Alternating 2-linear form equation

Question

Let $n\geq4 $ and $ \omega \in \Lambda^2(\mathbb R^n)^* $ an alternating 2-linear form. How can one show that for $v_1,\ldots,v_4 \in \mathbb R^n$:

$$ \omega \land \omega(v_1,\ldots, v_4)=2 \omega(v_1,v_2)\omega(v_3,v_4)-2\omega(v_1,v_3)\omega(v_2,v_4)+2\omega(v_1,v_4)\omega(v_2,v_3).$$

Now I thought to try something by using the alternator, but still I cant solve this. I got something like $$\sum sign(\sigma)\omega(v_{\sigma(1)},v_{\sigma(2)})\omega(v_{\sigma(3)},v_{\sigma(4)})+\sum sign(\sigma)\omega(v_{\sigma(1)},v_{\sigma(2)})\omega(v_{\sigma(3)},v_{\sigma(4)})+\sum sign(\sigma)\omega(v_{\sigma(1)},v_{\sigma(2)})\omega(v_{\sigma(3)},v_{\sigma(4)}) .$$ I am not sure about my idea. Any help or a hint is much appreciated. Thanks!

Answer 1

You might find it useful to prove the following formula for the wedge product:

$$ (\omega \wedge \eta)(v_1,v_2,v_3,v_4) = \sum_{\sigma \in S_{2,2}} \operatorname{sign}(\sigma) \omega(v_{\sigma(1)}, v_{\sigma(2)})\eta (v_{\sigma(3)},v_{\sigma(4)}) $$

where $S_{2,2}$ denotes the $(2,2)$-shuffles which are the permutations $\sigma$ of $\{1,2,3,4\}$ that satisfy $\sigma(1) < \sigma(2)$ and $\sigma(3) < \sigma(4)$. The advantage of this formula (which can be proved by a combinatorical argument and generalizes for higher order forms) is that it involves working with only $|S_{2,2}| = {4 \choose 2} = 6$ permutations and not $4! = 24$ permutations.

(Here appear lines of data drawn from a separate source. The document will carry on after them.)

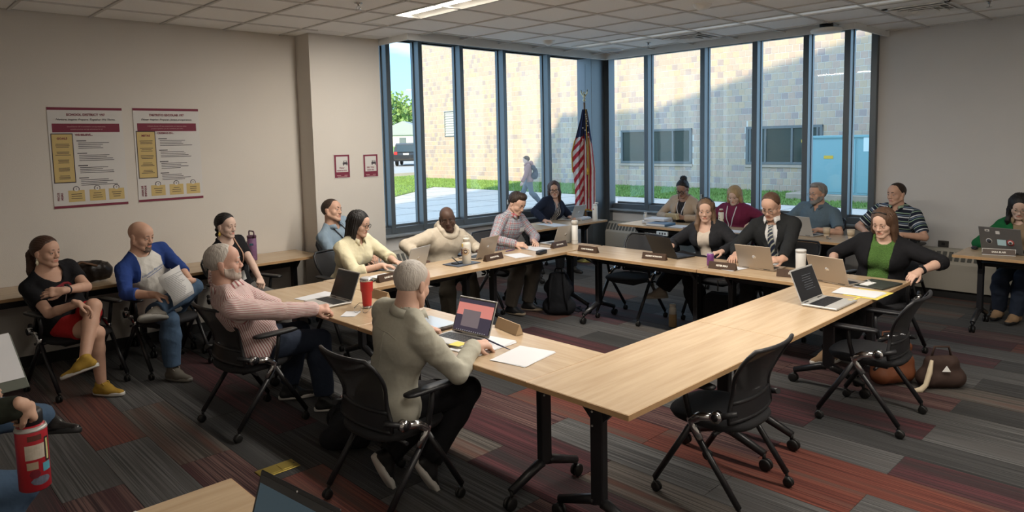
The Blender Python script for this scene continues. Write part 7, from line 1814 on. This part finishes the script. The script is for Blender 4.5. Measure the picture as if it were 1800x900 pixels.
# sheet held by the bald man; papers held at the left edge
hs_ = thing('paper_sheet', (1.87, 5.86, .79), 'printed grey sheet held up by the bald man', 'paper', R_(285))
mb = MB(); V = []
for i in range(7):
    for j in range(2): V.append((.02 + .010 * math.sin(i * .9), -.105 + .21 * j + .01 * math.sin(i), -.13 + .26 * i / 6 + (.02 if j else 0)))
mb.add(V, [(2 * i, 2 * i + 1, 2 * i + 3, 2 * i + 2) for i in range(6)], 0, True); mb.xf(Matrix.Rotation(R_(-16), 4, 'Y') @ Matrix.Rotation(R_(14), 4, 'X')); o = mb.build('page', mat('grey_white_paper', (.50, .49, .48), .85), hs_); o.modifiers.new('t', 'SOLIDIFY').thickness = .0012
mb = MB()
for i in range(17):
    g = random.Random(i); w_ = .17 * g.uniform(.6, 1); mb.box((.036, -.085 + w_ / 2 - .0, .10 - .0125 * i), (.0012, w_, .0035))
mb.xf(Matrix.Rotation(R_(-16), 4, 'Y') @ Matrix.Rotation(R_(14), 4, 'X')); mb.build('printed_lines', mat('toner', (.22, .22, .22), .9), hs_)
cbp = thing('clipboard', (.45, 4.16, .86), 'grey clipboard with white paper on the lap at the left edge', 'clipboard', R_(8))
Rt = Matrix.Rotation(R_(46), 4, 'X')
mb = MB().box((0, 0, .0), (.25, .32, .006), .003); mb.xf(Rt); mb.build('board', mat('grey_green_board', (.10, .11, .09), .5), cbp); mb = MB().box((.01, .03, .005), (.216, .27, .002)); mb.xf(Rt); mb.build('page', M['paper'], cbp)
# ---------------------------------------------------------------- bags
def sdf_thing(name, loc, label, cat, prims, m, h=.012, rz=0, amp=.006, part='body', fr=30, seed=2):
    t = thing(name, loc, label, cat, R_(rz)); f = field(prims, h, .03); V, Q = f.mesh(); V = wrinkle(V, vnormals(V, Q), amp, seed, fr); V[:, 2] = np.maximum(V[:, 2], .004)
    link(part, mesh_np(part, V, Q, m, None, True), t); return t
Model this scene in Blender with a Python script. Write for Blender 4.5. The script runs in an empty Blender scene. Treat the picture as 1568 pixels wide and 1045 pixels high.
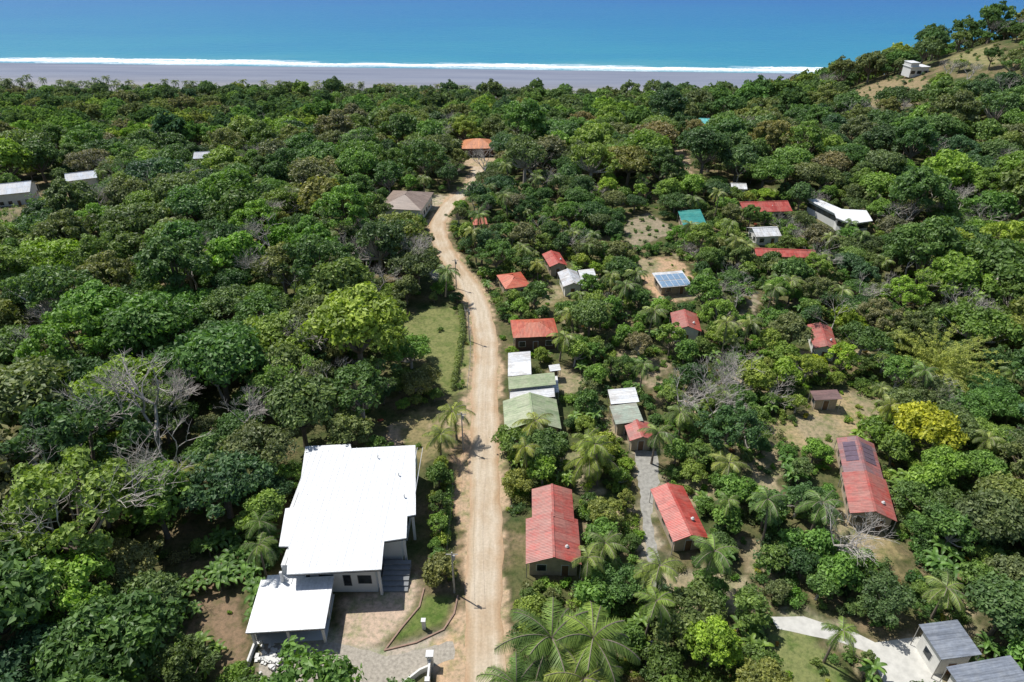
import bpy, math, random
import numpy as np
from mathutils import Vector, Matrix
R=random.Random(7); NR=np.random.default_rng(7)
scene=bpy.context.scene
COL=scene.collection

# ------------------------------------------------------------ terrain
def nss(a,b,t):
    t=np.clip((t-a)/(b-a),0,1); return t*t*(3-2*t)
def Hn(x,y):
    z=60-56*nss(200,620,y)
    z=z-9*nss(50,160,-x)*(1-nss(300,600,y))
    z=z-4*nss(55,110,x)*(1-nss(200,300,y))
    dx=np.maximum(0,300-x)/120; dy=(y-400)/np.where(y>400,90,150)
    z=z+52*np.exp(-dx*dx-dy*dy)
    z=z-6*nss(620,860,y+x*.07)
    return z
def H(x,y): return float(Hn(np.float64(x),np.float64(y)))

# ------------------------------------------------------------ node helpers
def newmat(name):
    m=bpy.data.materials.new(name); m.use_nodes=True
    nt=m.node_tree; nt.nodes.clear()
    out=nt.nodes.new('ShaderNodeOutputMaterial')
    b=nt.nodes.new('ShaderNodeBsdfPrincipled')
    nt.links.new(b.outputs[0],out.inputs[0])
    return m,nt,b,out
def N(nt,t,**k):
    n=nt.nodes.new(t)
    for a,v in k.items(): setattr(n,a,v)
    return n
def noise(nt,scale,detail=4,coord='Object',rough=.6,vec=None):
    n=N(nt,'ShaderNodeTexNoise'); n.inputs['Scale'].default_value=scale
    n.inputs['Detail'].default_value=detail; n.inputs['Roughness'].default_value=rough
    if vec is None:
        tc=N(nt,'ShaderNodeTexCoord'); vec=tc.outputs[coord]
    nt.links.new(vec,n.inputs['Vector']); return n
def ramp(nt,fac,stops,interp='LINEAR'):
    r=N(nt,'ShaderNodeValToRGB'); cr=r.color_ramp; cr.interpolation=interp
    while len(cr.elements)<len(stops): cr.elements.new(.5)
    for e,(p,c) in zip(cr.elements,stops):
        e.position=p; e.color=(c[0],c[1],c[2],1) if not isinstance(c,(int,float)) else (c,c,c,1)
    nt.links.new(fac,r.inputs[0]); return r
def mixc(nt,fac,a,b,mode='MIX'):
    m=N(nt,'ShaderNodeMix',data_type='RGBA',blend_type=mode)
    for s,v in ((0,fac),(6,a),(7,b)):
        if isinstance(v,(int,float)): m.inputs[s].default_value=v
        elif isinstance(v,tuple): m.inputs[s].default_value=(v[0],v[1],v[2],1)
        else: nt.links.new(v,m.inputs[s])
    return m.outputs[2]
def bump(nt,b,h,strength=.3,dist=.1):
    n=N(nt,'ShaderNodeBump'); n.inputs['Strength'].default_value=strength; n.inputs['Distance'].default_value=dist
    nt.links.new(h,n.inputs['Height']); nt.links.new(n.outputs[0],b.inputs['Normal'])
def math_(nt,op,a,b=None):
    m=N(nt,'ShaderNodeMath',operation=op)
    for i,v in enumerate((a,b)):
        if v is None: continue
        if isinstance(v,(int,float)): m.inputs[i].default_value=v
        else: nt.links.new(v,m.inputs[i])
    return m.outputs[0]
def plain(name,col,rough=.7,var=.25,scale=1.5,metal=0):
    m,nt,b,o=newmat(name)
    n=noise(nt,scale,5)
    c=ramp(nt,n.outputs[0],[(.3,tuple(x*(1-var) for x in col)),(.7,tuple(min(1,x*(1+var*.6)) for x in col))])
    nt.links.new(c.outputs[0],b.inputs['Base Color']); b.inputs['Roughness'].default_value=rough
    b.inputs['Metallic'].default_value=metal
    return m

def leafmat(name,cols,trans=.3,spec=.32,far=False):
    m,nt,b,out=newmat(name)
    oi=N(nt,'ShaderNodeObjectInfo')
    k=len(cols)
    c=ramp(nt,oi.outputs['Random'],[(i/max(1,k-1),cols[i]) for i in range(k)])
    nz=noise(nt,.028,1,vec=oi.outputs['Location'])
    pr=ramp(nt,nz.outputs[0],[(.35,(.78,.88,.9)),(.5,(1,1,1)),(.65,(1.3,1.15,.85))])
    c2=mixc(nt,1.0,c.outputs[0],pr.outputs[0],'MULTIPLY')
    at=N(nt,'ShaderNodeAttribute',attribute_name='tint')
    tr=ramp(nt,at.outputs['Fac'],[(0,(.5,.55,.55)),(.5,(1,1,1)),(1,(1.85,1.7,1.45))])
    c3=mixc(nt,1.0,c2,tr.outputs[0],'MULTIPLY')
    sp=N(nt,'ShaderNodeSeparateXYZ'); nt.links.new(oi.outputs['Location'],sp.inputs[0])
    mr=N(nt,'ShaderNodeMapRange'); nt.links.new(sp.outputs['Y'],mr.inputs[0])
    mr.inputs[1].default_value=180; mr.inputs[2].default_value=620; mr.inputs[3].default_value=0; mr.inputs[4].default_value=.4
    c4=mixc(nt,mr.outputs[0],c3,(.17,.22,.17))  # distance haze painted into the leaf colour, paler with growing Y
    t=N(nt,'ShaderNodeBsdfTranslucent')
    c5=mixc(nt,1.0,c4,(1.25,1.35,.6),'MULTIPLY'); nt.links.new(c5,t.inputs[0])
    ms=N(nt,'ShaderNodeMixShader'); ms.inputs[0].default_value=trans
    if far:
        nt.nodes.remove(b); b=N(nt,'ShaderNodeBsdfDiffuse'); nt.links.new(c4,b.inputs[0])
    else:
        nt.links.new(c4,b.inputs['Base Color']); b.inputs['Roughness'].default_value=.48
        b.inputs['Specular IOR Level'].default_value=spec
    nt.links.new(b.outputs[0],ms.inputs[1]); nt.links.new(t.outputs[0],ms.inputs[2]); nt.links.new(ms.outputs[0],out.inputs[0])
    return m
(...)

The relevant permutations in your case are

$$ \operatorname{id}, (23), (243), (123), (1243), (13)(24) $$

and so

$$ (\omega \wedge \omega)(v_1,v_2,v_3,v_4) = \omega(v_1,v_2)\omega(v_3,v_4) - \omega(v_1,v_3)\omega(v_2,v_4) + \omega(v_1,v_4)\omega(v_2,v_3) \\ + \omega(v_2,v_3)\omega(v_1,v_4) - \omega(v_2,v_4)\omega(v_1,v_3) + \omega(v_3,v_4)\omega(v_1,v_2) \\ = 2\omega(v_1,v_2)\omega(v_3,v_4) - 2\omega(v_1,v_3)\omega(v_2,v_4) + 2\omega(v_2,v_3)\omega(v_1,v_4).$$

Alternatively, you can brute-force your way through all $4! = 24$ permutations and use the fact that $\omega$ is alternating to get the same expression. More explicitly, you have

$$ (\omega \wedge \eta)(v_1,v_2,v_3,v_4) = \frac{4!}{2!\cdot 2!} \operatorname{Alt}(\omega \otimes \eta)(v_{\sigma(1)}, v_{\sigma(2)}, v_{\sigma(3)}, v_{\sigma(4)}) \\ = \frac{1}{2! \cdot 2!} \sum_{\sigma \in S_{4}} \operatorname{sign}(\sigma) \omega(v_{\sigma(1)}, v_{\sigma(2)})\eta (v_{\sigma(3)},v_{\sigma(4)}). $$

I have already computed the right hand side for six permutations. Now show that each of the six permutations above comes with three permutations such that result in the same value. For example, the permutations

$$ \operatorname{id}, (12)(34), (12), (34) $$

fix $\{ 1,2 \}$ and $\{ 3, 4 \}$ and give us

$$ \omega(v_1,v_2)\omega(v_3,v_4) + \omega(v_2,v_1)\omega(v_4,v_3) - \omega(v_2,v_1)\omega(v_3,v_4) - \omega(v_1,v_2)\omega(v_4,v_3) = 4 \omega(v_1,v_2) \omega(v_3, v_4) $$

and similarly for each of the five other permutations.